Good example, I am more British than any Anglo American who only came to the UK on holiday, and my skin is brown, my hair is in locs and Sunday roast is not my culinary tradition lol

I was more wanting to explore in-universe why there seemed to be more Americans than seemed reasonable.
They were the only ones willing to let the Federation Broadcasting Service film them working lol

The idea that there are a many other ships dominated by other nationalities is an interesting one. Obviously we can only go by shows we've seen, which is a small sample size but the only sample we have. Would it be then that the ships have largely segregated nationalities? That seems anti-Star Trek. It also raises the question of discrimination as the flagships are disproportionately staffed by Americans.

It would not be the first time an organisation did not live up to its ideals, even if its a fictional one
Why is there a ship fully staffed by Vulcans?

Not arguing against your point, because, unfortunately, there is still a fight for representation in Hollywood.

There is a better case for species only ships for physiological reasons, (why should vulcans or andorians work in a place that is not conducive to their body temperature, imagine a human on a Vulcan dominated ship having to hold back showing emotions, they would go insane) than for human ships divided by ethnicities, that are still human.
 
There is a better case for species only ships for physiological reasons, (why should vulcans or andorians work in a place that is not conducive to their body temperature, imagine a human on a Vulcan dominated ship having to hold back showing emotions, they would go insane) than for human ships divided by ethnicities, that are still human.
Sure there is, but I think the larger question goes back to representation, which, I doubt, will be satisfactorily answered here.
 
It's an American show yes, but that is yet another strawman. The OP was specifically asking about an in universe perspective. We've already established the real world practicalities of casting are what led to this situation, the question is whether the starfleet we see on over represents Americans given it supposedly draws equally on the human race as a whole. Categorically it does so by a massive margin and there really is no case otherwise.
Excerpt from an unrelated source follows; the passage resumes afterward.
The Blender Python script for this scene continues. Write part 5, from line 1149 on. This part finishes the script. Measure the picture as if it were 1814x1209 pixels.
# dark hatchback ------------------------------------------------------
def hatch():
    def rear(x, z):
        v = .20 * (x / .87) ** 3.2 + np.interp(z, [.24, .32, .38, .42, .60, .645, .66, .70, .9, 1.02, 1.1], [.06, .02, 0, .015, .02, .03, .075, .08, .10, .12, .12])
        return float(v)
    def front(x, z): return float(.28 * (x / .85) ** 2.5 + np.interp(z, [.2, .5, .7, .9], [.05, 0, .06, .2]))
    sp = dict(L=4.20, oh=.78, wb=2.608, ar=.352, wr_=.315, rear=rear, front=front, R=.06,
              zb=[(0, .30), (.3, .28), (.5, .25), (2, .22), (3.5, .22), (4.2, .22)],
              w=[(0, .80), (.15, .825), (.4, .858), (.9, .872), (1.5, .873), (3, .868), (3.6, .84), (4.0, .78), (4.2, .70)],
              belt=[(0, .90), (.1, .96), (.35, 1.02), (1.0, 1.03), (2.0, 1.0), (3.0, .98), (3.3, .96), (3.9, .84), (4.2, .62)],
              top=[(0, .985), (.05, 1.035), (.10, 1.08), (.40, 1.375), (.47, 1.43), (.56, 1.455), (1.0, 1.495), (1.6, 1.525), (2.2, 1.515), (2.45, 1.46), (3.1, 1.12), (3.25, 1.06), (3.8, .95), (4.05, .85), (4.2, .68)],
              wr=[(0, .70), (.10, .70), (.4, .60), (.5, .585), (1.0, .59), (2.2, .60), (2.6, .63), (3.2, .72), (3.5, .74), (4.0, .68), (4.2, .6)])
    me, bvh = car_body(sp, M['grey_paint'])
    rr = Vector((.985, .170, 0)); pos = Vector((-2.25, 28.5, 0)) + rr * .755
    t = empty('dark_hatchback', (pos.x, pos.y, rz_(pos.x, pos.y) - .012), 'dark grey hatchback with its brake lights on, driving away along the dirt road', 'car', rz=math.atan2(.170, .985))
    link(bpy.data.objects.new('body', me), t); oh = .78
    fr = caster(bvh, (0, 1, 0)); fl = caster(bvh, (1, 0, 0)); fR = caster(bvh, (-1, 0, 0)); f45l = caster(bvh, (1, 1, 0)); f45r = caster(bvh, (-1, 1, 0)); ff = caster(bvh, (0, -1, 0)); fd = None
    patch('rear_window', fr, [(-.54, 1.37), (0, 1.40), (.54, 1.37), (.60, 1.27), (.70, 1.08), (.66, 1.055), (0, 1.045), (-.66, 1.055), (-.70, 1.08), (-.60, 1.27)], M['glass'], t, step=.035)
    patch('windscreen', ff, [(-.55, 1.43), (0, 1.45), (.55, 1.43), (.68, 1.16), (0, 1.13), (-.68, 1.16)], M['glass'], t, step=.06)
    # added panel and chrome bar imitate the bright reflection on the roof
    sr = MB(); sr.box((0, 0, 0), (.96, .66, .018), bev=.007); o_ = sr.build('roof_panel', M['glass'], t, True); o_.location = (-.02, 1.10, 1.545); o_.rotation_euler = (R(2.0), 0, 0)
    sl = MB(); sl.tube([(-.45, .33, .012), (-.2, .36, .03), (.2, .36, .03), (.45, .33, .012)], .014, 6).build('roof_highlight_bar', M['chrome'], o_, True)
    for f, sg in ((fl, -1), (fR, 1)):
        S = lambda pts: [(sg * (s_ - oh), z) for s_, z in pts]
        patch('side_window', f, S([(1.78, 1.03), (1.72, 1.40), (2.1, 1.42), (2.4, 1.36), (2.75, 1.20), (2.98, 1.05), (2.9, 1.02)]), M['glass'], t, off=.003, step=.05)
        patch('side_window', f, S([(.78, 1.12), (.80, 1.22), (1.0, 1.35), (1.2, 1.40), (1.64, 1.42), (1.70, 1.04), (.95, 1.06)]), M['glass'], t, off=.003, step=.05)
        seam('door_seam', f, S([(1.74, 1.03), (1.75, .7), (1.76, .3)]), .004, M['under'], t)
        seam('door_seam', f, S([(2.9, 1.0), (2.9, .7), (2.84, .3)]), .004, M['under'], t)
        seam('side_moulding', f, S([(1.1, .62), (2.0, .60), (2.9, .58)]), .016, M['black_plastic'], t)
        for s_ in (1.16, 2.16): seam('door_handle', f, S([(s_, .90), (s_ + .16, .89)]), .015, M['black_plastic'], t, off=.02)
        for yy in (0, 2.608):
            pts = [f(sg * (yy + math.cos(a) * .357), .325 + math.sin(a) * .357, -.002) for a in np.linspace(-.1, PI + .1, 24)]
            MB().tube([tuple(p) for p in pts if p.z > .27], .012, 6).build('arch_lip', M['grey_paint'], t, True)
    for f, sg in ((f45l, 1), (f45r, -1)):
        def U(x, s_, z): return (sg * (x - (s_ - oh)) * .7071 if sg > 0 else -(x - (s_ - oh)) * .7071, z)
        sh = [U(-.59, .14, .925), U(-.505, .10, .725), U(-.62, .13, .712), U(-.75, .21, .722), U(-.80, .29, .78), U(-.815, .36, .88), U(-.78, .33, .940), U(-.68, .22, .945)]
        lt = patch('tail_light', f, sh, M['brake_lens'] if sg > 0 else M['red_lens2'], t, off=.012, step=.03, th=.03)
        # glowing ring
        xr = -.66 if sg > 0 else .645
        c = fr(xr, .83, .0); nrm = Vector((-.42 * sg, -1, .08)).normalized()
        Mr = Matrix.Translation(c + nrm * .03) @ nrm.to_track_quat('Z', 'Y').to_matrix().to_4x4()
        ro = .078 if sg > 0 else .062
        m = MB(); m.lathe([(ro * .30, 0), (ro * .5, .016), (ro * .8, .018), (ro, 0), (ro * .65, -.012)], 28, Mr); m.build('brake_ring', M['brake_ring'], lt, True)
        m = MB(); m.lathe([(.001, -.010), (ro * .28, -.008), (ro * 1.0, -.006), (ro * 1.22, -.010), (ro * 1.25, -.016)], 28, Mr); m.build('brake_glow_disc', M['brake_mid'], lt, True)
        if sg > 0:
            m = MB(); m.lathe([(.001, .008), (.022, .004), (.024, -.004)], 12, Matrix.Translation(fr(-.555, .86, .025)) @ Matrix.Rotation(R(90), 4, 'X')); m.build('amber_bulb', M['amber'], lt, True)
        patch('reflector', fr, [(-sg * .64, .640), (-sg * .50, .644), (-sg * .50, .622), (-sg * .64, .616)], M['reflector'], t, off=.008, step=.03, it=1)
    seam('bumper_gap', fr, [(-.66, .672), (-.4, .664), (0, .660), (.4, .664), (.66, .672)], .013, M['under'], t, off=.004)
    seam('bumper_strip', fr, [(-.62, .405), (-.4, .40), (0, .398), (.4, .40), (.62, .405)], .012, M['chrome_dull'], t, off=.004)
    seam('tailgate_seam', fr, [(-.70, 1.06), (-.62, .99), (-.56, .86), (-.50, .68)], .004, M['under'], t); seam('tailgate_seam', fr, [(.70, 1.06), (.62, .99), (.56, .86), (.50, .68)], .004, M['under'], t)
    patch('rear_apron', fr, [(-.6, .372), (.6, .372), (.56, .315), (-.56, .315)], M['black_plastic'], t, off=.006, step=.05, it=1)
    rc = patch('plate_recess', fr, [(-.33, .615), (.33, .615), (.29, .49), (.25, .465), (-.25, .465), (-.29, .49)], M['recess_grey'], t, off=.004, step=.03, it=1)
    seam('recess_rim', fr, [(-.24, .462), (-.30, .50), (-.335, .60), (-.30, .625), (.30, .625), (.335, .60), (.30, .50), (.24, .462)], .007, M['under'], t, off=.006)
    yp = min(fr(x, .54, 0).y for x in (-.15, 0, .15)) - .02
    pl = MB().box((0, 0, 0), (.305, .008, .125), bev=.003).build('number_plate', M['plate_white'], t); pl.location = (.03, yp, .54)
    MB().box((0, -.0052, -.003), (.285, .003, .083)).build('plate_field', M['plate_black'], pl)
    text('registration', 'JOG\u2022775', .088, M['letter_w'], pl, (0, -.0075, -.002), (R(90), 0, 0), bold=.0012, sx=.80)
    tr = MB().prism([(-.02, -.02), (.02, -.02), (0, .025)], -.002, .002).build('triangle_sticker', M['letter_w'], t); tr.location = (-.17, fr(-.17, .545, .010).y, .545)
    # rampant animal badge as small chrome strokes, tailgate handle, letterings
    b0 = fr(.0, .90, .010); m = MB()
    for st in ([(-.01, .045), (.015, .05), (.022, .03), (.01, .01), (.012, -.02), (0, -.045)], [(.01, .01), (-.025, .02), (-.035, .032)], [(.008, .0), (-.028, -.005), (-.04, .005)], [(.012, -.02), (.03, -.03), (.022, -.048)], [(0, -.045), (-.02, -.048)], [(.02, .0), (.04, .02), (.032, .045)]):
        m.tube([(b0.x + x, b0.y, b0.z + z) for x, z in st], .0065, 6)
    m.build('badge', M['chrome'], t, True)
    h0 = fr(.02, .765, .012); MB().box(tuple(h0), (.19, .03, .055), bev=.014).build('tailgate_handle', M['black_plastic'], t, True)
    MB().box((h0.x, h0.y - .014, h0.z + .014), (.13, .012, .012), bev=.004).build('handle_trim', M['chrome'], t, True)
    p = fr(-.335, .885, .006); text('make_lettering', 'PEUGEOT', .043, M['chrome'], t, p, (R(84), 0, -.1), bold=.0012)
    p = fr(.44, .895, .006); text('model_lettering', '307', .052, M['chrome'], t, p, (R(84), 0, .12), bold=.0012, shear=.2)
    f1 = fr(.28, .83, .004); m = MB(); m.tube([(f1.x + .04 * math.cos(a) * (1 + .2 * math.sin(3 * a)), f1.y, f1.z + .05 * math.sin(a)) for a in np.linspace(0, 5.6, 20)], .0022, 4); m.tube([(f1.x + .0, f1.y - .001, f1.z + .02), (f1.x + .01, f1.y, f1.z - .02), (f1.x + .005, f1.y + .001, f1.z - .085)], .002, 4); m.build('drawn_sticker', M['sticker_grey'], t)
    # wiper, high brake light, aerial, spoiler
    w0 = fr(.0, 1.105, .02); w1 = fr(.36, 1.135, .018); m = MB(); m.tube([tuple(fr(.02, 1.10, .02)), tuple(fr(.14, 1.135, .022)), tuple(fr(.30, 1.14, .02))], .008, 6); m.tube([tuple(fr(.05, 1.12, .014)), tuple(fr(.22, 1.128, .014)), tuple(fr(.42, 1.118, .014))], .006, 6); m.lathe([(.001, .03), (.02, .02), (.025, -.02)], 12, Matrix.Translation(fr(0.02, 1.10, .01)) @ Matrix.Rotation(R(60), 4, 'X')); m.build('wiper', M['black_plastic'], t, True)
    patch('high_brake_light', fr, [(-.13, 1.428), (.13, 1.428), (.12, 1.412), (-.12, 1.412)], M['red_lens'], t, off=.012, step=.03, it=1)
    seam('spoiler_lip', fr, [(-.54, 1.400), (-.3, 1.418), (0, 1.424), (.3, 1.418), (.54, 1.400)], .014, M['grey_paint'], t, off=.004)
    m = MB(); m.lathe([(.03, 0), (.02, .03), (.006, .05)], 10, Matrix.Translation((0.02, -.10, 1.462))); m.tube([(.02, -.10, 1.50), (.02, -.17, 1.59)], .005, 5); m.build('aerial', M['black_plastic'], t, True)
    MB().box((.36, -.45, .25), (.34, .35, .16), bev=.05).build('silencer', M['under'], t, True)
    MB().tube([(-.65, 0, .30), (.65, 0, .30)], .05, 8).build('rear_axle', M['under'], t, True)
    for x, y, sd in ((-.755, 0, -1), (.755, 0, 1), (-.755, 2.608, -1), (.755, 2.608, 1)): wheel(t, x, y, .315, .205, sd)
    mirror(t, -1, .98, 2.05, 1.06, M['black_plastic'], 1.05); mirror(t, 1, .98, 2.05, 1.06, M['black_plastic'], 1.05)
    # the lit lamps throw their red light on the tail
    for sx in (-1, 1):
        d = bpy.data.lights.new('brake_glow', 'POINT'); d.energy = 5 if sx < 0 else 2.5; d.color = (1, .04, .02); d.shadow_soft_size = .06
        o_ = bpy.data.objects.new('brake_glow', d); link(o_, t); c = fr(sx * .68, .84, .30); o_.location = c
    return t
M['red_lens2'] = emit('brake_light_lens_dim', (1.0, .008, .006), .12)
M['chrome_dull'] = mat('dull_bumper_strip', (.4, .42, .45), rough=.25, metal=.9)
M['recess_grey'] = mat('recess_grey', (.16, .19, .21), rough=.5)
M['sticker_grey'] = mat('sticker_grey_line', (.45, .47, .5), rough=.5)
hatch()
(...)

Sorry, miscount on the 68%, but the point is still good at 40% given the actual percentage should be between 4 and 5% of humanity. Ten times rather than fifteen:shrug: so that doesn't really help you much. By rights we should see maybe two Americans in the entire franchise, three would be a definite statistical outlier. Hardly a "dying breed", more a case of totally dominating.

Removing the aliens is absolutely not a cop out, the question is whether humanity is represented proportionately onscreen, including aliens doesn't help your case. In fact your argument holds even less water once we include them because it cuts both ways. If we start counting the aliens we then have to take into account how humanity itself is over represented.

Including all the member species of the federation into account we should be lucky to see a single human at all, much less an American.
It is a cop out. You yourself just said "in-universe explanation." You take away the aliens, and the "non Americans" and you are left with one or two "Americans" per show, per main cast. And you are effectively advocating their removal, or saying they don't deserve to be there.

Really? Who should we replace those 1 or 2 Americans with? And by what justification?